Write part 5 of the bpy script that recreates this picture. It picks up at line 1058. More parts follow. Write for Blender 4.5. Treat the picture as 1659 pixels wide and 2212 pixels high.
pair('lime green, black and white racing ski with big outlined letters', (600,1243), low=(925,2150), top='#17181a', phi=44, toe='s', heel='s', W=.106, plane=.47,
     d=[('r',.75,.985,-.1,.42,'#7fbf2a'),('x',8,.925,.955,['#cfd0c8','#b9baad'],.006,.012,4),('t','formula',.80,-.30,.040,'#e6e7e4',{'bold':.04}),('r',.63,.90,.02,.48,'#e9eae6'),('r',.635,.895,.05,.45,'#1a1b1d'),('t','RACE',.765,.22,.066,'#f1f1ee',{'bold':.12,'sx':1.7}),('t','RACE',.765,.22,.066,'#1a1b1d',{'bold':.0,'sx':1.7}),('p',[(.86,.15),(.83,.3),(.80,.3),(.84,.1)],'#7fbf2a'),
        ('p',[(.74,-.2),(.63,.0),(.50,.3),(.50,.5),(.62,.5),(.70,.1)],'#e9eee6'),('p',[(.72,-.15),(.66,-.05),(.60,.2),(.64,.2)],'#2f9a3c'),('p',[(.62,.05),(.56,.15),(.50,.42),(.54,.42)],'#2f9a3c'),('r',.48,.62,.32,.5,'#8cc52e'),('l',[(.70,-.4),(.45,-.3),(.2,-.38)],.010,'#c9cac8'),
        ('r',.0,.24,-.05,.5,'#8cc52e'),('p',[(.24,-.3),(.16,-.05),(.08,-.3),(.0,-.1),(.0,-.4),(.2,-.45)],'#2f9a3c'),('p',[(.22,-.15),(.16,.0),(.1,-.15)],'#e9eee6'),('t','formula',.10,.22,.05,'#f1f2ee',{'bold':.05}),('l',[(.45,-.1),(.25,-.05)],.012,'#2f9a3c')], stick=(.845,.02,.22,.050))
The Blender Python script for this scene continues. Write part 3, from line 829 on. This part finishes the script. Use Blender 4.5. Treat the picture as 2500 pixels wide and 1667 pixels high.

++++++++++

Search the data for "pixels". Copy every matching line.

Write part 5 of the bpy script that recreates this picture. It picks up at line 1058. More parts follow. Write for Blender 4.5. Treat the picture as 1659 pixels wide and 2212 pixels high.
The Blender Python script for this scene continues. Write part 3, from line 829 on. This part finishes the script. Use Blender 4.5. Treat the picture as 2500 pixels wide and 1667 pixels high.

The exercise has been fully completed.